I read a quote the other day that said there are two types of women: those we read and loved the Betsy-Tacy books, and those who didn't.
Not sure where I ran across it - it's summertime, and I stumble across all sorts of summer reading advice. Newsweek has its weekly author-of-note listing five influential books; People magazine lists what celebrities are reading, and NPR's Morning Edition chats with renowned librarian Nancy Pearl, author of Book Lust, on her summer reading choices.
But I do know which category I fall into: I adore Betsy-Tacy. And Tib, too. The books are charming - they have a certain innocence and simplicty in their story-telling that has been lost today.
Which isn't to say there isn't excellent children's literature out there today - Sharon Creech and Lois Lowry, Kevin Henkes and Lisa Yee. Not to mention JK Rowling.
But my favorite part of reading with my girls is taking them back to books I adored as a child. I always loved to read. I went to school so anxious to learn to read books for myself. I had grown up with Captain Kangaroo reading aloud to me, books like Mike Mulligan and his Steam Shovel, Curious George. I checked out books from the library on Jeanne-Marie, the little French girl who watched the sheep. We didn't start learning to read in earnest until first grade. Which was OK - in kindergarten I contented myself with listening to Mrs. Shipman read aloud. Until we got a new girl, Janet Anderson, and she could actually read. Herself. I was crushed - I wanted to be the one who could read first.

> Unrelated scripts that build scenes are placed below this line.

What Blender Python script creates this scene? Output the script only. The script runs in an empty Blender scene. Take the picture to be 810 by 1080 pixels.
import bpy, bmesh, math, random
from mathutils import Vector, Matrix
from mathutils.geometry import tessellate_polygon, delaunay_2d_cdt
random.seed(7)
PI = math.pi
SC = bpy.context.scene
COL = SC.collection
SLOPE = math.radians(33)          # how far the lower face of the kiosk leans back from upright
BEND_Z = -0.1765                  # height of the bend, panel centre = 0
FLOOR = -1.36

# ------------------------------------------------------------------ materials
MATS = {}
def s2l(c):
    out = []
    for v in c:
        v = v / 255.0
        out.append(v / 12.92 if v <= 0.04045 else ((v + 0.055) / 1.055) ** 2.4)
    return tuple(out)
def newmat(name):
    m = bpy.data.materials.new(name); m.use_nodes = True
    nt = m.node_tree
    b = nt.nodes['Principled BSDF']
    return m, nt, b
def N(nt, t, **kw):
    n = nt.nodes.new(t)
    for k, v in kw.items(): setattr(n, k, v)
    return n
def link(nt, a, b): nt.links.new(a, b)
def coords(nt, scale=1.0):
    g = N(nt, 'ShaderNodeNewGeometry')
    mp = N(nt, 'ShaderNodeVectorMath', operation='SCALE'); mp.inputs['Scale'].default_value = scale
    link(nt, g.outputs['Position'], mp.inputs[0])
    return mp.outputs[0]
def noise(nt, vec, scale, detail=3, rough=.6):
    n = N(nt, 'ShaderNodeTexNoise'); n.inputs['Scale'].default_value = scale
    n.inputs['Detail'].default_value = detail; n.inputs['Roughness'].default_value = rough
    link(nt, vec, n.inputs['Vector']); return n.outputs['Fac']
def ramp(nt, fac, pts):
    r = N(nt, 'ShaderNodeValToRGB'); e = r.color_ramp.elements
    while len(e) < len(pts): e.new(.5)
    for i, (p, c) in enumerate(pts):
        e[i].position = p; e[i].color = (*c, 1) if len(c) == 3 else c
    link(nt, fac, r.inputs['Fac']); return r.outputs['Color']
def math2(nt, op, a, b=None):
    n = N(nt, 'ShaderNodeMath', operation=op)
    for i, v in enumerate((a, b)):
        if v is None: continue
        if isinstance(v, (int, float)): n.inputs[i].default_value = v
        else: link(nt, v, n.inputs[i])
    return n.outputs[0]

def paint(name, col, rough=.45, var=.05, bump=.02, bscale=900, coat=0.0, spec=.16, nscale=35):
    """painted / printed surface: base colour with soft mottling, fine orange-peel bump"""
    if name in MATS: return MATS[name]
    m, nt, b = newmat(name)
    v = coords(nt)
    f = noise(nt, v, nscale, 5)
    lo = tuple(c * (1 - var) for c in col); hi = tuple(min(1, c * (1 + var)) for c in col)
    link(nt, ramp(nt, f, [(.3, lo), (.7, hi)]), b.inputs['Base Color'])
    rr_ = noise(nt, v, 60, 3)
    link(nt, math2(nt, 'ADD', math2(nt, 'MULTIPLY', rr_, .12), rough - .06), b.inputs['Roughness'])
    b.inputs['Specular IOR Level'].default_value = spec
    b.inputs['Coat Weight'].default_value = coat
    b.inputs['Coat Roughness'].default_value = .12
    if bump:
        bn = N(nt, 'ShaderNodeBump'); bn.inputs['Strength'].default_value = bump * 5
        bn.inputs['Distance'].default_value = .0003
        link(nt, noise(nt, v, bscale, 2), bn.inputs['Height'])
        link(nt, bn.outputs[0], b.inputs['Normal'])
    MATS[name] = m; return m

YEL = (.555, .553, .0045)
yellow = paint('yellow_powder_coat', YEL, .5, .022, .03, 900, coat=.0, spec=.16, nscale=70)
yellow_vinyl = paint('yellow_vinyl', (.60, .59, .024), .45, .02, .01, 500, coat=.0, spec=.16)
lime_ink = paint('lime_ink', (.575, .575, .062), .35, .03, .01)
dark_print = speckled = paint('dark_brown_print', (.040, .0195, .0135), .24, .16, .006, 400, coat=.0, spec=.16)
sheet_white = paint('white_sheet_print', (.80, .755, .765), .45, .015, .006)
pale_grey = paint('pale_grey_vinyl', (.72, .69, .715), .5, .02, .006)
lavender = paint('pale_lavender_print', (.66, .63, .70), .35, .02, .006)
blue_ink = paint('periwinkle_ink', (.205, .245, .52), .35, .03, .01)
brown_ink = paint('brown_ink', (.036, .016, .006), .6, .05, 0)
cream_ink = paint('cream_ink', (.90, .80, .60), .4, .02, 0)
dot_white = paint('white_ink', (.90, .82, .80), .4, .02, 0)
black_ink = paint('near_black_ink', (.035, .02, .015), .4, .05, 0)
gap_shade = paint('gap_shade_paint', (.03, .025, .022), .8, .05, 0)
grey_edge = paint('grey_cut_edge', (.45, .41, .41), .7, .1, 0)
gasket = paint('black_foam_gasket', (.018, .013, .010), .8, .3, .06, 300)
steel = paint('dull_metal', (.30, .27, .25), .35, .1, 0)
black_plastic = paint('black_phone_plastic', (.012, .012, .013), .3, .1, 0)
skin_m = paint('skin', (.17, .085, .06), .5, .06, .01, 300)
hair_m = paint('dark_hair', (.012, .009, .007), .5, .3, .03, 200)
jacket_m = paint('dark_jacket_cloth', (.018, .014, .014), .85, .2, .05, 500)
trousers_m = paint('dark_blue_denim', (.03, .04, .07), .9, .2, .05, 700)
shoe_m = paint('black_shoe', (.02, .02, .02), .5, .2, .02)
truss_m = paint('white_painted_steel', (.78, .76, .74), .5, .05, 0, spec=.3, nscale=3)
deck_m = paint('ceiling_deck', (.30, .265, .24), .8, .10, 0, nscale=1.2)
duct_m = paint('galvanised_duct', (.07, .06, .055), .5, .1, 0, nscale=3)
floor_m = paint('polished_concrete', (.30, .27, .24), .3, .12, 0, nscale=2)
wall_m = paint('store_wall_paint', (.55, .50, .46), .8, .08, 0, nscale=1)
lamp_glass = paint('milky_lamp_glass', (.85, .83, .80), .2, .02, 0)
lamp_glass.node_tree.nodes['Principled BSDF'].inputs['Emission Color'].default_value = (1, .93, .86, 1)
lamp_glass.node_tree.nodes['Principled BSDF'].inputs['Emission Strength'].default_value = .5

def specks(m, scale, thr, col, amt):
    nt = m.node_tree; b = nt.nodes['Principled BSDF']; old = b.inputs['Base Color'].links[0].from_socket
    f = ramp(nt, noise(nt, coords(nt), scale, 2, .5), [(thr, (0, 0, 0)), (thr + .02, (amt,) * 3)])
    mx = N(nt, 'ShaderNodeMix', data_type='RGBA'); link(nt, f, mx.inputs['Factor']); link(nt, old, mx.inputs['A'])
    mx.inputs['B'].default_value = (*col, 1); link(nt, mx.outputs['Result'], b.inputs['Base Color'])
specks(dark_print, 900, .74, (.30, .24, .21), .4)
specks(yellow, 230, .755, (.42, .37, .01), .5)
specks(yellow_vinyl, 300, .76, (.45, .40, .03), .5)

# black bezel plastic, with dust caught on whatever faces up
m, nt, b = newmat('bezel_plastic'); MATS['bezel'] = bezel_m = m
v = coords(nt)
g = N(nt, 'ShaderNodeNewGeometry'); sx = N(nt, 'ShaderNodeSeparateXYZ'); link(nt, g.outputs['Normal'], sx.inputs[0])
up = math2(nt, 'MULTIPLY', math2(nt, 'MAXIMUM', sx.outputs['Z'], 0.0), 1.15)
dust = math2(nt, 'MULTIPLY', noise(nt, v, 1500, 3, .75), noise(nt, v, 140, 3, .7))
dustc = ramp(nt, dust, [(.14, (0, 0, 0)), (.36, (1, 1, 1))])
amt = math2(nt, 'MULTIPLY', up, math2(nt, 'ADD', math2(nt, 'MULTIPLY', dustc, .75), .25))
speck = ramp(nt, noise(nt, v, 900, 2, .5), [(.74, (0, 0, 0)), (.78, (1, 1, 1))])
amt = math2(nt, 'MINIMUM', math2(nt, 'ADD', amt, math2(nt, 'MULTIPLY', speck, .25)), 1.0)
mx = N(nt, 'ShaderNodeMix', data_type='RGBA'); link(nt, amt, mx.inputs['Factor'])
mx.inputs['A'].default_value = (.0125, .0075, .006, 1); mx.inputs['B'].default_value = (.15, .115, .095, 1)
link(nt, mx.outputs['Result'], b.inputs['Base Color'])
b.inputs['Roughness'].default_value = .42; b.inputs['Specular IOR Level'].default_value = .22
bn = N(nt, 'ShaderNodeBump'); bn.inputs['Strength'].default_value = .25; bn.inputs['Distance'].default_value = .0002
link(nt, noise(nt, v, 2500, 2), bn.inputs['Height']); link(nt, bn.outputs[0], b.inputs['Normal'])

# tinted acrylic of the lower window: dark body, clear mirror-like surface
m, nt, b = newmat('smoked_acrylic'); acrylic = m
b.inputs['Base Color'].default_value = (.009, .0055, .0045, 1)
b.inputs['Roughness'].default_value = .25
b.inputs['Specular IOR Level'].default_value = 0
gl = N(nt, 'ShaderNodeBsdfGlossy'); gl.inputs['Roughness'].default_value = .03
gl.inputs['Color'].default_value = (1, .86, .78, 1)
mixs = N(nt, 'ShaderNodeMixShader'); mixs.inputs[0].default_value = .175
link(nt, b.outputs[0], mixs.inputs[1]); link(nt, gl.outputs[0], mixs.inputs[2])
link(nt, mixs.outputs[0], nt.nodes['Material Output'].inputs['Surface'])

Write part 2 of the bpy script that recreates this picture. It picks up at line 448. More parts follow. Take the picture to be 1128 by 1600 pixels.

I actually ended up being quite good friends with Janet (her older brother, Jeff, was friends with my brother John, and she and I shared a love of David Cassidy). But the sting of not being the first reader never quite left me, and I made up for it. Once I was a certified individual reader, I made up for lost time. And it's an obsession that hasn't quite left me - the master's degree in literature is testament to that affair with books.
It has been with great joy that I have shared the books of my childhood with my own daughters. I have read aloud to them the Carolyn Haywood books about Betsy and Billy, the Eleanor Estes series on the Moffat clan, and Beverly Cleary's accounts of Henry Huggins and gang. Charlotte's Web, A Wrinkle in Time, books by Lois Lenski and Sydney Taylor. I have read the Laura Ingalls Wilder books aloud three times, all from the well-worn set of paperbacks I got for my ninth birthday - they are taped together, dog-eared, and missing parts of the covers, which only shows how much they have been enjoyed.
I even got Alison turned on to Nancy Drew for a time- I love that she read Nancy critically. Her favorite part, she told me, was when Nancy lost her scuba diving equipment when it was washed overboard - so she rushed home to get her *spare* scuba set - !
I cry every time Mary goes blind, every time Jack the dog doesn't wake up one morning. I cry every time Charlotte the spider dies along at the state fair. And I cringe a little bit when they talk about putting on black face for the minstrel show or describe the Indians as red-faced savages. So I pause and explain to the girls that we don't use those terms anymore, opening up discussion on how life and mores have changed over the years.
I've had to open my canon to explore some other books with the girls, books of their choice. I've read Junie B. Jones and Mary Pope Osborne's Magic Treehouse Books. We've enjoyed many, many picture books over the years - there was a time when I could recite Fox in Socks, Green Eggs and Ham and The Cat in the Hat verbatim. And we enjoyed the American Girl books together; not too long ago I found Sylvia on her bed reading one of the Felicity books, and she proudly told me she had read the entire book in one sitting.
All three of the girls have taken up this same love of reading. Alison adores fantasy, books like Lord of the Rings and a new series of books by authors like Amelia Atwater Rhodes. Maddie prefers books by Sharon Creech, though her latest purchase was The Westing Game, a book I remember reading and that Alison has read, too. Sylvia is still well into Junie B.
And at the moment, we are reading aloud Betsy and Tacy Go Downtown. My girls, too, will fall into the category of women who read and loved Betsy-Tacy. It's the best gift I could give them.